Supreme Court Justice Neil Gorsuch was on “Fox News Sunday” with host Shannon Bream to discuss his new children’s book, “Heroes of 1776.”

Justice Gorsuch also discussed his experience on the nation’s highest court, working with Justices who hold different opinions.

“You’ve got this beautiful new book that takes us back to 1776, the Declaration of Independence. Tells us how it came together,” Bream said.

“Do you think we’ve kind of lost the sense of what it really meant for these men to craft this and sign on?” Bream asked.

“We are about to celebrate the 250th, and I know there is going to be a lot of parades and ample fireworks, but I was hoping with my coauthor Janie Nitze, and Chris Ellison, our beautiful illustrator, to encourage people to take a moment to reflect on the ideas that inspired this country, the Declaration of Independence,” Gorsuch said.

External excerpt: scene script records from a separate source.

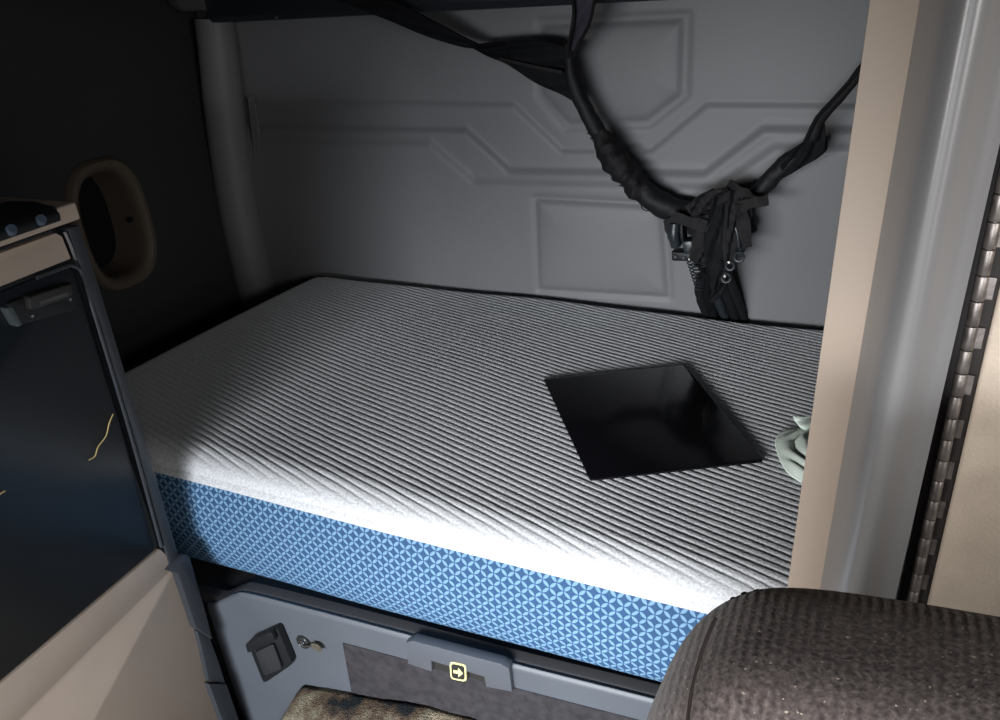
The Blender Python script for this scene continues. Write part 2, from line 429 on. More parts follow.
# ================================================================== BUNK BASE
YP = .845
def yp(x): return YP + .05 * (x + .66)
def onP(px, py, off=0):
    d = ray(px, py)           # plane y = YP + .05(x+.66) - off
    tt = (YP + .05 * .66 - off) / (d.y - .05 * d.x)
    return CAM + d * tt
t = empty('bunk_base', (-.6, .95, ZF), 'grey moulded plastic bunk base under the blue mattress side', 'bunk base')
XE = .30
lipz = lambda px, py: onP(px, py).z
pL = [onP(206, 604), onP(214, 604), onP(223, 600), onP(234, 595.5), onP(246, 595), onP(300, 608.5), onP(400, 635), onP(510, 665), onP(652, 701)]
zR = pL[-1].z
pts = [Vector(p) for p in pL]
pts.append(Vector((XE, yp(XE), zR + .004)))
top = catmull(pts, 4)
bm = bmesh.new()
# face plate with a soft inward lean at the left end and a rolled top edge
rows = []
for p in top:
    edge_in = max(0, 1 - (p.x - top[0].x) / .05) ** 2 * .0
    col = []
    for (dy, dz) in ((.012, .0), (.004, .001), (0, -.003), (-.001, -.010)):
        col.append(bm.verts.new((p.x, p.y + dy, p.z + dz)))
    for k in range(1, 9):
        z = (p.z - .010) + (ZF - p.z + .010) * k / 8
        cyv = .006 * math.sin(min(1, (p.x - top[0].x) / .15) * math.pi) * (1 - k / 8)
        col.append(bm.verts.new((p.x, p.y - .001 + cyv, z)))
    rows.append(col)
for i in range(len(rows) - 1):
    for k in range(len(rows[0]) - 1): bm.faces.new((rows[i][k], rows[i + 1][k], rows[i + 1][k + 1], rows[i][k + 1]))
ob = bmobj('face_panel', bm, M['panel_grey'], t)
m_ = ob.modifiers.new('thick', 'SOLIDIFY'); m_.thickness = .012; m_.offset = -1
# left flank going down the side behind the wardrobe trim
bm = bmesh.new(); x0 = top[0].x
prism(bm, [(x0 - .03, yp(x0) + .01, ZF), (x0 + .002, yp(x0) + .002, ZF), (x0 + .002, yp(x0) + .002, top[0].z), (x0 - .03, yp(x0) + .01, top[0].z)], (0, .02, 0))
bmobj('side_flange', bm, M['lip'], t)
# lip (deck) behind the face panel: two-level dark surface
bm = bmesh.new()
rows = []
for p in [Vector((-1.60, yp(-1.6), top[3].z - .01)), Vector((-1.19, yp(-1.19), top[3].z - .008))] + top[2:]:
    zb = max(p.z, .455)
    rows.append([bm.verts.new((p.x, p.y + .006, p.z - .001)), bm.verts.new((p.x, p.y + .016, zb + .001)), bm.verts.new((p.x, p.y + .034, zb + .001)), bm.verts.new((p.x, p.y + .038, zb - .006)), bm.verts.new((p.x, p.y + .075, zb - .008)), bm.verts.new((p.x, YB - .02, zb - .008))])
for i in range(len(rows) - 1):
    for k in range(5): bm.faces.new((rows[i][k], rows[i][k + 1], rows[i + 1][k + 1], rows[i + 1][k]))
ob = bmobj('deck', bm, M['lip'], t)
m_ = ob.modifiers.new('thick', 'SOLIDIFY'); m_.thickness = .01; m_.offset = -1
# dark inset door
bm = bmesh.new()
q = [onP(342, 643, .003), onP(405, 660, .003), onP(510, 689, .003), onP(648, 716, .003)]
qb = onP(352, 700, .003)
poly = [(q[0].x, q[0].y, q[0].z), (q[1].x, q[1].y, q[1].z), (q[3].x, q[3].y, q[1].z + .01), (q[3].x, q[3].y, ZF + .05), (qb.x - .005, qb.y, ZF + .05)]
prism(bm, poly, (0, .01, 0))
bmobj('storage_door', bm, M['inset'], t, bevel=.0015)
# grip bracket
bm = bmesh.new()
g = [onP(*a, .012) for a in ((405, 643), (412, 641), (500, 664), (509, 669), (512, 692), (486, 687), (484, 677), (431, 661), (432, 672), (408, 664))]
prism(bm, g, (0, .02, 0))
gb = bmobj('grip_bracket', bm, mat('grip_grey', (.085, .094, .112), .4, .45), t, bevel=.0015)
bm = bmesh.new()
g = [onP(*a, .004) for a in ((431, 660), (487, 674), (487, 682), (431, 668))]
prism(bm, g, (0, .006, 0))
bmobj('grip_recess', bm, M['sticker'], gb)
# arrow sticker
s = [onP(*a, .013) for a in ((449.5, 661.5), (466, 665), (466.5, 682), (450.5, 679))]
st = empty('arrow_sticker', sum(s, Vector()) / 4, None, None); 
st.parent = t; st.location = sum(s, Vector()) / 4 - Vector(t.location); st['label'] = 'black square sticker with pale yellow border and arrow pointing right'
def rr(corners, r=.22, n=4):
    out = []; L4 = len(corners)
    for i in range(L4):
        a, b, c = corners[i - 1], corners[i], corners[(i + 1) % L4]
        p = b + (a - b) * r; q = b + (c - b) * r
        for k in range(n + 1):
            u = k / n; out.append(p * (1 - u) ** 2 + b * 2 * u * (1 - u) + q * u * u)
    return out
cc = sum(s, Vector()) / 4
bm = bmesh.new(); prism(bm, rr(s), (0, .0035, 0)); bmobj('border', bm, M['yellow'], st, smooth=False)
bm = bmesh.new(); prism(bm, [p + Vector((0, -.0006, 0)) for p in rr([cc + (v - cc) * .80 for v in s])], (0, .002, 0)); bmobj('field', bm, M['sticker'], st, smooth=False)
ex = (s[1] - s[0]) ; ez = (s[0] - s[3])
arr = [(-.27, .09), (.02, .09), (.02, .27), (.32, 0), (.02, -.27), (.02, -.09), (-.27, -.09)]
bm = bmesh.new(); prism(bm, [cc + ex * a + ez * b + Vector((0, -.0012, 0)) for a, b in arr], (0, .0008, 0)); bmobj('arrow', bm, M['yellow'], st, smooth=False)
# outlet box
oc = [onP(*a, .020) for a in ((247, 643), (276, 629), (291, 665), (263, 684))]
om = sum(oc, Vector()) / 4
bm = bmesh.new()
base = [v + Vector((0, .028, 0)) for v in rr([om + (v - om) * 1.03 for v in oc], .12)]
prism(bm, base, (0, -.026, 0))
outlet = bmobj('outlet_box', bm, M['black'], t, bevel=.002)
outlet['label'] = 'black power outlet box'
eu = (oc[1] - oc[0]); ev = (oc[0] - oc[3])
bm = bmesh.new()
fa = [om + eu * a + ev * b + Vector((0, -.0005, 0)) for a, b in ((-.30, -.36), (.30, -.36), (.30, .22), (-.30, .22))]
prism(bm, rr(fa, .15), (0, -.005, 0)); pl = bmobj('receptacle_plate', bm, mat('outlet_face', (.028, .03, .034), .3, .5), outlet, bevel=.0008)
bm = bmesh.new()
for b in (.08, -.20):
    for a in (-.10, .08):
        c = om + eu * a + ev * b + Vector((0, -.0062, 0))
        u = eu.normalized() * .0016; v = ev.normalized() * .005
        prism(bm, [c - u - v, c + u - v, c + u + v, c - u + v], (0, .001, 0))
    cyl(bm, om + eu * -.01 + ev * (b - .09) + Vector((0, -.0052, 0)), (0, -1, 0), .0028, .001, 12)
bmobj('socket_slots', bm, M['chrome'], outlet, smooth=False)
for o in (outlet,): pass
bm = bmesh.new(); c = om + eu * -.30 + ev * .24 + Vector((0, 0, 0)); cyl(bm, c, (0, -1, 0), .0022, .0035, 12); bmobj('indicator', bm, M['chrome'], outlet)
# hinged cover on top of outlet
bm = bmesh.new(); fa = [om + eu * a + ev * b for a, b in ((-.47, .28), (.47, .28), (.45, .50), (-.45, .50))]
prism(bm, rr(fa, .2), (0, -.010, 0)); bmobj('outlet_cover', bm, M['black'], outlet, bevel=.002)
# lock with key tag
lc = onP(304, 641, 0)
bm = bmesh.new()
cyl(bm, lc + Vector((0, .004, 0)), (0, -1, 0), .0175, .008, 32, .0155)
lock = bmobj('lock', bm, M['sticker'], t)
bm = bmesh.new()
for k in range(6):
    a = 2 * math.pi * k / 6 + .3
    pth = [lc + Vector((math.cos(a + s_) * .0135, -.0048, math.sin(a + s_) * .0135)) for s_ in (0, .25, .5, .75)]
    tube(bm, pth, .0013, 2, 6)
bmobj('lock_ring', bm, M['conn'], lock)
bm = bmesh.new(); cyl(bm, lc + Vector((0, -.003, 0)), (0, -1, 0), .0075, .005, 24, .0065); bmobj('lock_core', bm, M['chrome'], lock)
kc = onP(316, 648, .014)
bm = bmesh.new(); n = 28
ell = []
d1 = (onP(323, 652, .014) - kc).normalized(); d2 = Vector((0, 1, 0)).cross(d1)
for k in range(n):
    a = 2 * math.pi * k / n; ell.append(kc + d1 * math.cos(a) * .0125 + d2 * math.sin(a) * .0085)
prism(bm, ell, (0, .003, 0)); kt = bmobj('key_tag', bm, M['brass'], lock, bevel=.0006)
bm = bmesh.new(); prism(bm, [kc + (v - kc) * .74 + Vector((0, -.0012, 0)) for v in ell], (0, .002, 0)); bmobj('key_tag_face', bm, mat('tag_face', (.09, .08, .06), .4, .5), lock)
bm = bmesh.new(); tube(bm, [lc + Vector((0, -.006, 0)), lc + Vector((.004, -.011, -.003)), kc - d1 * .009], .002, 4, 8); bmobj('key_stem', bm, M['chrome'], lock)

# ================================================================== MATTRESS
ZT = .78
t = empty('mattress', (-.55, 1.3, .50), 'mattress with ridged white top and blue circle-patterned side on the bunk', 'mattress')
# profile across depth (v): front seam -> rounding -> flat -> back rounding
def prof():
    pts = []
    # front face and rounding
    y0, z0 = .858, .726
    y1, z1 = .862, .745
    n1 = 16
    for k in range(n1): f = k / n1; pts.append((y0 + (y1 - y0) * f - .004 * math.sin(f * math.pi), z0 + (z1 - z0) * f))
    n2 = 80
    for k in range(n2):
        a = (k / n2) * math.pi / 2
        pts.append((y1 + .060 * (1 - math.cos(a)), z1 + (ZT - z1) * math.sin(a) ** .9))
    ys = np.arange(y1 + .060, 1.752, .0013)
    for y in ys: pts.append((float(y), ZT))
    for k in range(1, 13):
        a = k / 12 * math.pi / 2
        pts.append((1.752 + .026 * math.sin(a), ZT - .028 * (1 - math.cos(a))))
    pts.append((1.778, .72))
    return np.array(pts)
pv = prof()
xu = [( -1.56, .06), (-1.56, .045), (-1.558, .030), (-1.553, .018), (-1.546, .009), (-1.538, .003), (-1.528, 0)]
xs = [a for a, b in xu] + list(np.arange(-1.52, .46, .0042)); dz = [b for a, b in xu] + [0] * (len(xs) - len(xu))
xs = np.array(xs); dz = np.array(dz)
XX = np.tile(xs, (len(pv), 1)); YY = np.tile(pv[:, :1], (1, len(xs))); ZZ = np.tile(pv[:, 1:2], (1, len(xs))) - dz[None, :] * np.clip((pv[:, 1:2] - .70) / .08, 0, 1)
# left edge drifts inwards towards the back; corner rounding
dep = np.clip((YY - .86) / .92, 0, 1)
fade = np.clip((-.9 - XX) / .66, 0, 1)
XX = XX + fade * (.085 * dep ** 1.5)
back = np.clip((YY - 1.70) / .078, 0, 1); YY = YY - back * .03 * np.exp(-((XX + 1.475) / .035) ** 2)
# gentle sag / wobble
nx = np.sin(XX * 7.1) * .0016 + np.sin(XX * 17 + 2) * .0007
ZZ = ZZ + nx * np.clip((YY - .88) / .15, 0, 1) ; YY = YY + (np.sin(XX * 6.3 + .5) * .003 + np.sin(XX * 15) * .0012) * np.clip((YY - 1.5) / .28, 0, 1) + np.sin(XX * 5 + 1) * .0025 * np.clip((.95 - YY) / .08, 0, 1)
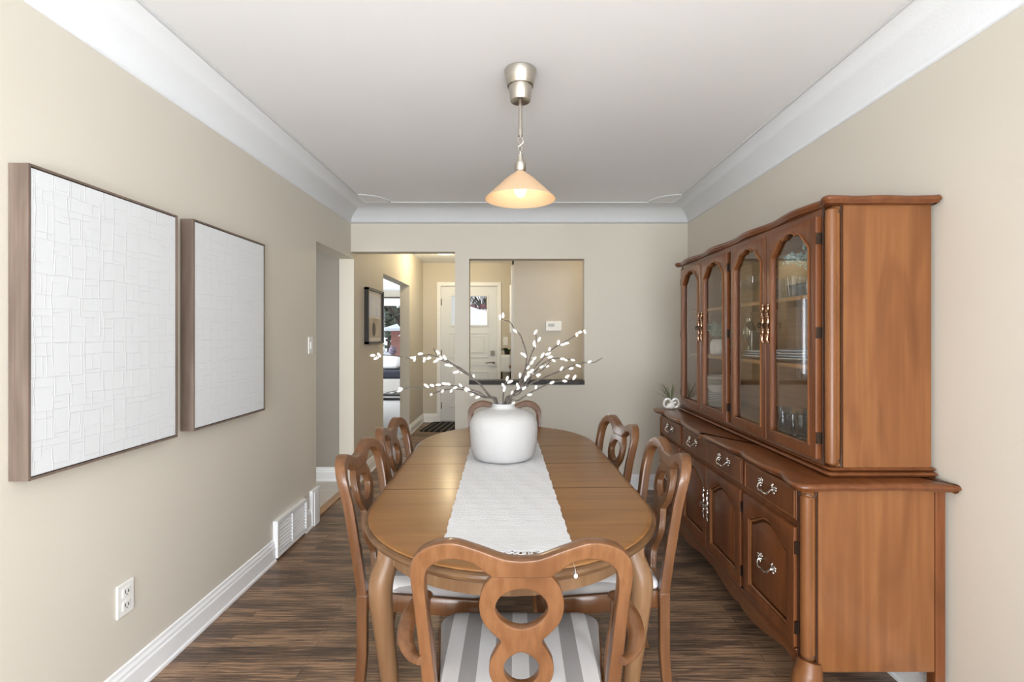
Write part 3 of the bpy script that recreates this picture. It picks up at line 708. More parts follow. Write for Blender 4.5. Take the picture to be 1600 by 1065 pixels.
for (x, y) in ((-0.21, 7.27), (-0.08, 7.27), (-0.21, 7.58), (-0.08, 7.58)): MB().tube([(x, y, 0), (x, y, 0.80)], [0.008, 0.011], 8).build('leg', M['iron'], wc)
def leafblade(m, base, tip, w_, bend=0.3, seg=5, up=Vector((0, 0, 1))):
    base = Vector(base); tip = Vector(tip); d = tip-base; L = d.length
    side = d.cross(up); side = side.normalized() if side.length > 1e-6 else Vector((1, 0, 0))
    vs = []; fs = []
    for i in range(seg+1):
        s = i/seg; c = base+d*s+up*(bend*L*math.sin(PI*s)*0.5); ww = w_*math.sin(PI*(0.12+0.88*s) if s < 1 else PI)*1.0
        th_ = up*0.0006
        vs += [c-side*ww/2, c+side*ww/2, c+side*ww/2+th_, c-side*ww/2+th_]
    for i in range(seg):
        a = i*4
        fs += [(a, a+1, a+5, a+4), (a+2, a+3, a+7, a+6), (a+1, a+2, a+6, a+5), (a+3, a, a+4, a+7)]
    m.add(vs, fs)
pl = empty('potted_plant', (-0.13, 7.40, 1.04), 'dark green leafy plant on the white hall cabinet', 'plant')
MB().lathe([(0.035, 0), (0.045, 0.05), (0.042, 0.05), (0.03, 0.01), (0, 0.01)], (-0.13, 7.40, 1.04), 16).build('pot', M['black'], pl)
lf = MB(); rr = random.Random(3)
for k in range(16):
    a = 2*PI*k/16+rr.uniform(-.2, .2); L = rr.uniform(0.09, 0.15)
    x1_ = max(-0.26, min(-0.05, -0.13+L*math.cos(a)))
    leafblade(lf, (-0.13, 7.40, 1.07), (x1_, 7.40+L*math.sin(a)*0.8, 1.09+rr.uniform(-.02, .05)), 0.06, 0.4)
leafblade(lf, (-0.13, 7.40, 1.08), (-0.26, 7.37, 1.12), 0.03, 0.2)
lf.build('foliage', M['leaf_dark'], pl)

# ------------------------------------------------------------------ floor register
vt = empty('floor_register', (XL, 3.125, 0.03), 'white slatted air register set in the left wall above the floor', 'air vent')
g = MB().box(XL, 2.9155, 0.02, XL+0.028, 2.935, 0.235).box(XL, 3.315, 0.02, XL+0.028, 3.3345, 0.235).box(XL, 2.935, 0.02, XL+0.028, 3.315, 0.04).box(XL, 2.935, 0.215, XL+0.028, 3.315, 0.235).box(XL, 3.118, 0.0405, XL+0.026, 3.132, 0.2145)
g.build('frame', M['trim'], vt, smooth=0)
MB().box(XL, 2.935, 0.04, XL+0.004, 3.315, 0.215).build('backing', flat('grey_duct', (0.42, 0.42, 0.43), 0.6), vt, smooth=0)
for k in range(8):
    z = 0.052+k*0.0205
    q = MB().add([(XL+0.005, 2.936, z+0.008), (XL+0.024, 2.936, z-0.004), (XL+0.025, 2.936, z-0.001), (XL+0.006, 2.936, z+0.012),
                  (XL+0.005, 3.314, z+0.008), (XL+0.024, 3.314, z-0.004), (XL+0.025, 3.314, z-0.001), (XL+0.006, 3.314, z+0.012)],
                 [(0, 1, 2, 3), (7, 6, 5, 4), (0, 4, 5, 1), (1, 5, 6, 2), (2, 6, 7, 3), (3, 7, 4, 0)])
    q.build('louvre', M['trim'], vt, smooth=0)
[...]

“How do you research the characters? Decide who you are going to include, so that we get the story?” Bream asked.

“We tried to look to primary sources as much as possible, so to the letters that the founders wrote to each other, to the memoirs that they wrote,” Co-author Janie Nitze said.

“I would tell the story of one of the signers who spent a lot of money buying shoes for the men because as Washington said, ‘you can follow of the trail of the men to Valley Forge by the blood they left behind in the snow because they were shoeless,'” Gorsuch said.

“It was eight long years, people forget that, to make the Declaration happen through the revolution,” Gorsuch continued.

“I think there are three big ideas in the Declaration which I think is kind of our country’s mission statement that we are all created equal, everyone of us. And that yes, we have inalienable rights given to us by God, they are not gifts from government. And third, that we have the right to rule ourselves,” Justice Gorsuch explained.